Allah aşkı ve muhabbetiyle yanıp tutuşanlar Allah dostlarıdır. Allah Rasûl’ünün Rabbine kavuşma esnasında, “Refik-i A’la Refik-i A’la” deyişleri, bu özlemin ifadeleriydi. Peygamber Efendimiz (sav) vefatlarından önce bu ifadeyle Allah’ı kastetmiştir. “Ben yüce dosta, yüce sevgiliye gitmek istiyorum,” demek istemiştir. Hz. Mevlâna’da o ânı düğün günü olarak ilân etmişti.

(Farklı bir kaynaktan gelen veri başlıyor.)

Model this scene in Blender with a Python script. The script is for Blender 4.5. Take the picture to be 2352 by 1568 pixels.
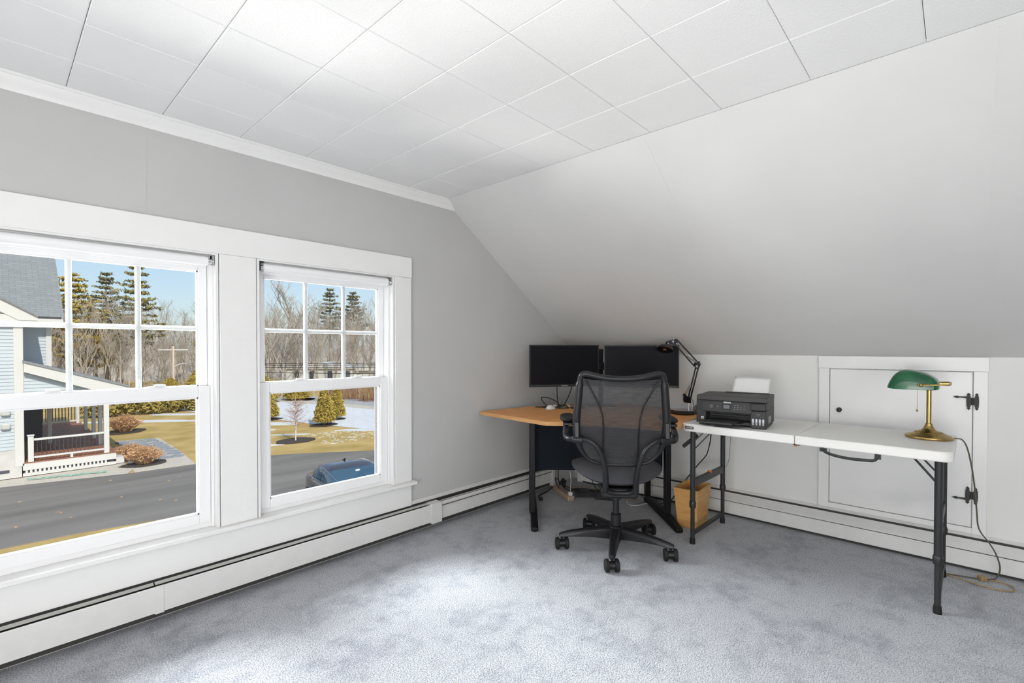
import bpy, bmesh, math, random
from mathutils import Vector, Matrix, Euler
PI = math.pi
R = math.radians
for o in list(bpy.data.objects):
    bpy.data.objects.remove(o, do_unlink=True)
sc = bpy.context.scene
COL = sc.collection

# ------------------------------------------------------------------ camera
CAM_H = 1.19
cd = bpy.data.cameras.new('camera')
cam = bpy.data.objects.new('camera', cd)
COL.objects.link(cam)
cam.location = (0, 0, CAM_H)
cam.rotation_euler = (R(90 - 0.7227), 0, R(42.790 - 90))
cd.sensor_width = 36.0
cd.lens = 1108.77 / 2352 * 36.0
cd.shift_y = 29.07 / 2352
cd.clip_start = 0.02
cd.clip_end = 500
sc.camera = cam

# ------------------------------------------------------------------ world and sun
w = bpy.data.worlds.new('sky')
sc.world = w
w.use_nodes = True
nt = w.node_tree
nt.nodes.clear()
out = nt.nodes.new('ShaderNodeOutputWorld')
bg = nt.nodes.new('ShaderNodeBackground')
sky = nt.nodes.new('ShaderNodeTexSky')
sky.sky_type = 'NISHITA'
sky.sun_disc = False
sky.sun_elevation = R(42)
sky.sun_rotation = R(198)
sky.altitude = 50
sky.air_density = 1.0
sky.dust_density = 1.2
sky.ozone_density = 1.5
mixs = nt.nodes.new('ShaderNodeMix')
mixs.data_type = 'RGBA'
mixs.inputs[0].default_value = 0.45
mixs.inputs[7].default_value = (4.2, 5.2, 6.2, 1)
nt.links.new(sky.outputs[0], mixs.inputs[6])
bg.inputs[1].default_value = 0.145
nt.links.new(mixs.outputs[2], bg.inputs[0])
nt.links.new(bg.outputs[0], out.inputs[0])

sd = bpy.data.lights.new('sun', 'SUN')
sd.energy = 4.2
sd.angle = R(0.6)
sd.color = (1.0, 0.95, 0.87)
so = bpy.data.objects.new('sun', sd)
COL.objects.link(so)
SUNDIR = Vector((0.09, 0.74, -0.67))
so.rotation_euler = SUNDIR.to_track_quat('-Z', 'Y').to_euler()

# ------------------------------------------------------------------ large area lights (fill lamps added out of view to brighten the room)
def area(name, loc, direction, sx, sy, energy, color=(1, 1, 1)):
    l = bpy.data.lights.new(name, 'AREA')
    l.shape = 'RECTANGLE'
    l.size, l.size_y = sx, sy
    l.energy = energy
    l.color = color
    o = bpy.data.objects.new(name, l)
    COL.objects.link(o)
    o.location = loc
    o.rotation_euler = Vector(direction).to_track_quat('-Z', 'Y').to_euler()
    return o
area('added_sky_fill', (-1.0, 6.0, 3.6), (1.1, -4.6, -3.2), 5.5, 2.4, 3000, (0.96, 0.98, 1.0))  # lamp added outside, above the view, to push more light through the windows
area('added_ground_fill', (-2.4, 5.6, -2.2), (3.1, -3.3, 3.2), 6.0, 2.4, 1520, (1.0, 0.99, 0.975))  # added lamp low outside, standing in for light off the ground
area('added_side_fill', (-1.85, 0.15, 0.72), (1.0, 0.12, 0.10), 1.3, 0.75, 44, (1.0, 0.995, 0.985))  # added fill from the side; no window is built there
area('added_bounce_fill', (-0.75, -1.0, 0.75), (0.6, 0.65, 1.0), 1.0, 1.0, 30, (1.0, 0.99, 0.98))  # added upward fill behind the camera to brighten the ceiling
area('added_rear_fill', (-0.4, -2.45, 1.2), (0.80, 1.0, -0.08), 1.8, 1.2, 42, (1.0, 0.99, 0.97))  # added fill from behind; the back wall has no window
for i, (x0, x1) in enumerate(((-0.07, 0.735), (0.907, 1.706))):
    p = area('window_portal', ((x0 + x1) / 2, 2.705, 0.985), (0, -1, 0), x1 - x0, 1.30, 1)
    p.data.cycles.is_portal = True

sc.view_settings.view_transform = 'Standard'
sc.view_settings.look = 'None'
sc.view_settings.gamma = 1.0
sc.view_settings.use_curve_mapping = False
sc.view_settings.exposure = 0.0

# ------------------------------------------------------------------ materials
def mat(name, col, rough=0.5, metal=0.0, var=0.0, vscale=8.0, bump=0.0, bscale=60.0, spec=0.5, coat=0.0, col2=None, stretch=None):
    m = bpy.data.materials.new(name)
    m.use_nodes = True
    n = m.node_tree
    b = n.nodes['Principled BSDF']
    b.inputs['Base Color'].default_value = (*col, 1)
    b.inputs['Roughness'].default_value = rough
    b.inputs['Metallic'].default_value = metal
    b.inputs['Specular IOR Level'].default_value = spec
    b.inputs['Coat Weight'].default_value = coat
    if var > 0 or col2 or bump > 0:
        tc = n.nodes.new('ShaderNodeTexCoord')
        mp = n.nodes.new('ShaderNodeMapping')
        if stretch:
            mp.inputs['Scale'].default_value = stretch
        n.links.new(tc.outputs['Object'], mp.inputs[0])
    if var > 0 or col2:
        tx = n.nodes.new('ShaderNodeTexNoise')
        tx.inputs['Scale'].default_value = vscale
        tx.inputs['Detail'].default_value = 4
        n.links.new(mp.outputs[0], tx.inputs['Vector'])
        rp = n.nodes.new('ShaderNodeValToRGB')
        rp.color_ramp.elements[0].position = 0.3
        rp.color_ramp.elements[1].position = 0.7
        c2 = col2 or tuple(min(1, c * (1 + var)) for c in col)
        c1 = col if col2 else tuple(c * (1 - var) for c in col)
        rp.color_ramp.elements[0].color = (*c1, 1)
        rp.color_ramp.elements[1].color = (*c2, 1)
        n.links.new(tx.outputs[0], rp.inputs[0])
        n.links.new(rp.outputs[0], b.inputs['Base Color'])
    if bump > 0:
        tb = n.nodes.new('ShaderNodeTexNoise')
        tb.inputs['Scale'].default_value = bscale
        tb.inputs['Detail'].default_value = 3
        n.links.new(mp.outputs[0], tb.inputs['Vector'])
        bp = n.nodes.new('ShaderNodeBump')
        bp.inputs['Strength'].default_value = bump
        bp.inputs['Distance'].default_value = 0.01
        n.links.new(tb.outputs[0], bp.inputs['Height'])
        n.links.new(bp.outputs[0], b.inputs['Normal'])
    return m

M = {}
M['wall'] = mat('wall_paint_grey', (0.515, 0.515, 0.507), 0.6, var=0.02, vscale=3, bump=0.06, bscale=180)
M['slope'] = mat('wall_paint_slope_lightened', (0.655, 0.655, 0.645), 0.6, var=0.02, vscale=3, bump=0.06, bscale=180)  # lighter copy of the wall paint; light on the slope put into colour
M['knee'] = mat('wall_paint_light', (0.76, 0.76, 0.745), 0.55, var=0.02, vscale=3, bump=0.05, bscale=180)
M['tile'] = mat('ceiling_tile_white', (0.86, 0.86, 0.855), 0.7, var=0.01, vscale=5, bump=0.12, bscale=140)
M['ceil'] = mat('ceiling_backing', (0.55, 0.55, 0.54), 0.8)
M['trim'] = mat('trim_gloss_white', (0.81, 0.81, 0.80), 0.32, var=0.012, vscale=9, bump=0.04, bscale=70)
M['vinyl'] = mat('vinyl_white', (0.86, 0.86, 0.87), 0.28)
M['heater'] = mat('heater_enamel', (0.70, 0.70, 0.685), 0.4, var=0.03, vscale=20, bump=0.03, bscale=60)
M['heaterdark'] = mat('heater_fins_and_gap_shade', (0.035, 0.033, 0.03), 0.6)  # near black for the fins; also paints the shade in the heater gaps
M['damper'] = mat('heater_damper_grey', (0.50, 0.50, 0.47), 0.45)
M['black'] = mat('black_plastic', (0.018, 0.018, 0.02), 0.42)
M['blackgloss'] = mat('black_gloss', (0.008, 0.008, 0.009), 0.09, coat=0.6)
M['chairplastic'] = mat('chair_black_plastic', (0.011, 0.011, 0.013), 0.36, spec=0.4)
M['fabric'] = mat('chair_seat_fabric', (0.045, 0.045, 0.052), 0.85, var=0.18, vscale=300, bump=0.25, bscale=500)
M['rubber'] = mat('rubber', (0.012, 0.012, 0.012), 0.6, spec=0.3)
M['steelblack'] = mat('powder_coat_black', (0.008, 0.008, 0.010), 0.45, spec=0.25)
M['navy'] = mat('modesty_panel_navy', (0.006, 0.009, 0.014), 0.7, var=0.1, vscale=400, spec=0.15)
M['tableleg'] = mat('table_leg_charcoal', (0.026, 0.027, 0.029), 0.38, spec=0.35)
M['tabletop'] = mat('table_plastic_white', (0.80, 0.79, 0.765), 0.42, bump=0.06, bscale=300)
M['printer'] = mat('printer_black', (0.020, 0.020, 0.021), 0.5, bump=0.05, bscale=600)
M['printerlid'] = mat('printer_lid', (0.045, 0.044, 0.042), 0.55, bump=0.08, bscale=500)
M['printerdark'] = mat('printer_cavity', (0.006, 0.006, 0.007), 0.5)
M['panelgrey'] = mat('printer_panel', (0.035, 0.035, 0.036), 0.35)
M['lcd'] = mat('lcd_grey', (0.16, 0.17, 0.18), 0.2)
M['mark'] = mat('print_mark_white', (0.75, 0.75, 0.75), 0.5)
M['markgrey'] = mat('print_mark_grey', (0.30, 0.30, 0.28), 0.5)
M['ink'] = mat('ink_window', (0.50, 0.53, 0.58), 0.25)
M['paper'] = mat('paper', (0.80, 0.80, 0.79), 0.7)
M['brass'] = mat('brass', (0.44, 0.31, 0.115), 0.30, metal=1.0, var=0.15, vscale=25)
M['brassdark'] = mat('brass_aged', (0.42, 0.28, 0.09), 0.35, metal=1.0, var=0.3, vscale=60)
M['green'] = mat('green_glass', (0.003, 0.105, 0.038), 0.24, var=0.4, vscale=9, coat=0.15)
M['chrome'] = mat('chrome', (0.75, 0.75, 0.76), 0.12, metal=1.0)
M['spring'] = mat('spring_steel', (0.62, 0.60, 0.55), 0.3, metal=1.0)
M['iron'] = mat('wrought_iron', (0.02, 0.02, 0.02), 0.5, bump=0.2, bscale=150)
M['cord'] = mat('cord_black', (0.012, 0.012, 0.012), 0.5)
M['cordbrown'] = mat('cord_brown', (0.10, 0.085, 0.065), 0.55)
M['cordtan'] = mat('cord_tan', (0.32, 0.22, 0.10), 0.5)
M['cordwhite'] = mat('cord_white', (0.72, 0.72, 0.70), 0.45)
M['beige'] = mat('power_strip_beige', (0.42, 0.31, 0.22), 0.5)
M['screen'] = mat('screen_black', (0.008, 0.008, 0.011), 0.42, spec=0.08)
M['orange'] = mat('orange_plastic', (0.75, 0.17, 0.02), 0.4)
M['smoke'] = mat('smoked_plastic', (0.16, 0.13, 0.11), 0.15, coat=0.4)
M['greyflat'] = mat('flat_grey_plastic', (0.06, 0.06, 0.065), 0.5)

def wood(name, c1, c2, scale=(1, 1, 1), rough=0.35, wscale=6.0, dist=4.0):
    m = bpy.data.materials.new(name)
    m.use_nodes = True
    n = m.node_tree
    b = n.nodes['Principled BSDF']
    tc = n.nodes.new('ShaderNodeTexCoord')
    mp = n.nodes.new('ShaderNodeMapping')
    mp.inputs['Scale'].default_value = scale
    n.links.new(tc.outputs['Object'], mp.inputs[0])
    wv = n.nodes.new('ShaderNodeTexNoise')
    wv.inputs['Scale'].default_value = wscale
    wv.inputs['Detail'].default_value = 6
    wv.inputs['Distortion'].default_value = dist * 0.2
    n.links.new(mp.outputs[0], wv.inputs['Vector'])
    rp = n.nodes.new('ShaderNodeValToRGB')
    rp.color_ramp.elements[0].position = 0.32
    rp.color_ramp.elements[1].position = 0.68
    rp.color_ramp.elements[0].color = (*c1, 1)
    rp.color_ramp.elements[1].color = (*c2, 1)
    n.links.new(wv.outputs[0], rp.inputs[0])
    n.links.new(rp.outputs[0], b.inputs['Base Color'])
    b.inputs['Roughness'].default_value = rough
    b.inputs['Specular IOR Level'].default_value = 0.25
    return m
M['desk'] = wood('desk_cherry_laminate', (0.68, 0.30, 0.095), (0.80, 0.39, 0.14), (3, 14, 3), 0.5, 3.0)
M['deskedge'] = wood('desk_edge_band', (0.58, 0.30, 0.12), (0.68, 0.38, 0.165), (3, 3, 40), 0.4, 3.0)
M['basket'] = wood('basket_ash_veneer', (0.56, 0.29, 0.09), (0.70, 0.41, 0.15), (2, 2, 26), 0.4, 3.0)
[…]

Allah Dostları için nice güzellikler olduğu gibi, dünyada iken en çok arzuladıkları Allah'ın o güzellerden güzel Cemal-i İlahisini seyretmek de olacaktır ki, işte arzu ve iştiyaklarına böylece kavuşmuş olacaklardır. Âh o ne güzel bir özlem ve kavuşmadır. Uzun hasretler ve sürgünler bitmiş, acılarla çileler sona ermiş ve en güzel sonuç zuhur etmiştir. Rabbimiz güzel Cemalinin seyrini bizlere de nasip eylesin.

Tabii ki bu güzel muhabbetullah ile hayatlarını idame ettiren kullar, Allah Dostlarıdır. Onlar sadece Allah'ın rızasını ön plana alarak yaşarlar. Kendileri görüldükleri zaman da hadiste geçtiği üzere, “Allah'ı hatırlatırlar.” Çünkü onlar ayette geçtiği gibi de Allah ve Rasûl’ünü dost edinmişlerdir.

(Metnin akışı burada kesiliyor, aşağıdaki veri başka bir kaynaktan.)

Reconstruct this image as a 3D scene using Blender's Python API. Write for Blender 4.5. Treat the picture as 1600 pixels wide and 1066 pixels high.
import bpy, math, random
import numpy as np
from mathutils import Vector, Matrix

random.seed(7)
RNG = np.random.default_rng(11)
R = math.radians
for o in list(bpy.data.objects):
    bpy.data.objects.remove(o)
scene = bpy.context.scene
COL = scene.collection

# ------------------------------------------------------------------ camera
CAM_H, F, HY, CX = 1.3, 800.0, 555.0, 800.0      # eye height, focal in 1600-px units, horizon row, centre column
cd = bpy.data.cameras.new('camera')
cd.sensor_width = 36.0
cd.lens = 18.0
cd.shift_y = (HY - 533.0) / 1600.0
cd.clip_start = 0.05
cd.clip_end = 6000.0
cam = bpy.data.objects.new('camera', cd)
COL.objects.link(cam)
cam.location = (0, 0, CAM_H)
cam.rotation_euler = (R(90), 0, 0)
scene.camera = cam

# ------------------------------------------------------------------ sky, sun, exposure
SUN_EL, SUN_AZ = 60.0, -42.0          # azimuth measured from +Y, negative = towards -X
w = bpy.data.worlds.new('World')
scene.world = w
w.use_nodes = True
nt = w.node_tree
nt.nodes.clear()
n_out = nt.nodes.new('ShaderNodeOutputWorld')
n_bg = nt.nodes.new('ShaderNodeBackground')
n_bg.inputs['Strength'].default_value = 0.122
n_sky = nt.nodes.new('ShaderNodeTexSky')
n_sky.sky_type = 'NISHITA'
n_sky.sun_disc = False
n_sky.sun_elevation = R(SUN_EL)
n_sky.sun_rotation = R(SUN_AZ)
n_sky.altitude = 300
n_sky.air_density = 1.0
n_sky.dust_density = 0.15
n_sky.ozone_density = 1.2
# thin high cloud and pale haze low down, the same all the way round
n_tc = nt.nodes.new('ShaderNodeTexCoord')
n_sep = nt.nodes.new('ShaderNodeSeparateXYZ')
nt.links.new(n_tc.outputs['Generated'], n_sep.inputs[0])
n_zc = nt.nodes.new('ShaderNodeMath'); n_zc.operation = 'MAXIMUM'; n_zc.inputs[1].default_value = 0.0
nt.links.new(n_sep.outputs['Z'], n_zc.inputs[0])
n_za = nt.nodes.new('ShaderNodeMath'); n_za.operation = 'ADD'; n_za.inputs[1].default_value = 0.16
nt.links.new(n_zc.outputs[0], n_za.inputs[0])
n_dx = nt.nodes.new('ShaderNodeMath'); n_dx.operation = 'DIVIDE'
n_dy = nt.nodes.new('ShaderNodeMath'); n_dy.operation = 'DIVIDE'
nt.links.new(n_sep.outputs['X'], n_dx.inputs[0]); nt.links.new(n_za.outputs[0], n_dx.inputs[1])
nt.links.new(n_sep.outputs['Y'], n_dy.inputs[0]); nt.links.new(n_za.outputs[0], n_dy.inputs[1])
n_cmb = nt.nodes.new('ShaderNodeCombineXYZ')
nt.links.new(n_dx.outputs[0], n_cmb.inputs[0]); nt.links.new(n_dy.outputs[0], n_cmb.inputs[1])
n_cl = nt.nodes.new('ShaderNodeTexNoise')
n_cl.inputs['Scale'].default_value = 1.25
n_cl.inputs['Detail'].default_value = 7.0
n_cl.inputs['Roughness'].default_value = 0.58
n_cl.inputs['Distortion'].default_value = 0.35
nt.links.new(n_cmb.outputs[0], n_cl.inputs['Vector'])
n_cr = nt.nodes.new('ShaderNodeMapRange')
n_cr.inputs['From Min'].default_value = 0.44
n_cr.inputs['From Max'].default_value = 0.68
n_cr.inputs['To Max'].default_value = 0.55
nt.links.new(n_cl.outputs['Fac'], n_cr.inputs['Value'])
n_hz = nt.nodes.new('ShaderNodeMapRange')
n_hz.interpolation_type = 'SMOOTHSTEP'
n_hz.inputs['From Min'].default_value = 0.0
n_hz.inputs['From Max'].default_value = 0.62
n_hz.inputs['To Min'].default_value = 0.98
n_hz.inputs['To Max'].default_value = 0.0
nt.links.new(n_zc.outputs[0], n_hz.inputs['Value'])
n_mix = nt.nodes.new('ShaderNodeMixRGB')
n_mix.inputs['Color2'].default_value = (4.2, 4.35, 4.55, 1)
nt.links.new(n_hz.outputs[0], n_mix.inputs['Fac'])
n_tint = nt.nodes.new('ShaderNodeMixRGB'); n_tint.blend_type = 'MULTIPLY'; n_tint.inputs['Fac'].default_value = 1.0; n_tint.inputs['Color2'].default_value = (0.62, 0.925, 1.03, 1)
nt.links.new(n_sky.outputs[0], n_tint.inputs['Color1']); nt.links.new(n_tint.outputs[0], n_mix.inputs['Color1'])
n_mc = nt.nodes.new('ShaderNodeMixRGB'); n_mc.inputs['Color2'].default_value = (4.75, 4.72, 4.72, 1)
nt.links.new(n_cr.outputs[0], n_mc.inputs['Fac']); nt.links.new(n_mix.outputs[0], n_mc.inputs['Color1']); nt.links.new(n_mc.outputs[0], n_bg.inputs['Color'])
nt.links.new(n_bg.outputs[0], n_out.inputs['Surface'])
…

Şimdi bir soru geliyor dilimize:

-Sahi bizim dostumuz kim?

Evet, bu soru kulaklarımızda daima yankılanmalıdır. Acaba Allah ve Rasûl’ünü sevmeyen hatta onlara düşman olanlarla dostluğumuz var mı? Allah korusun! O zaman onların âkıbetine biz de uğrarız. Rabbimiz yüce Zâtını, Habibini ve onları sevenleri sevdirsin.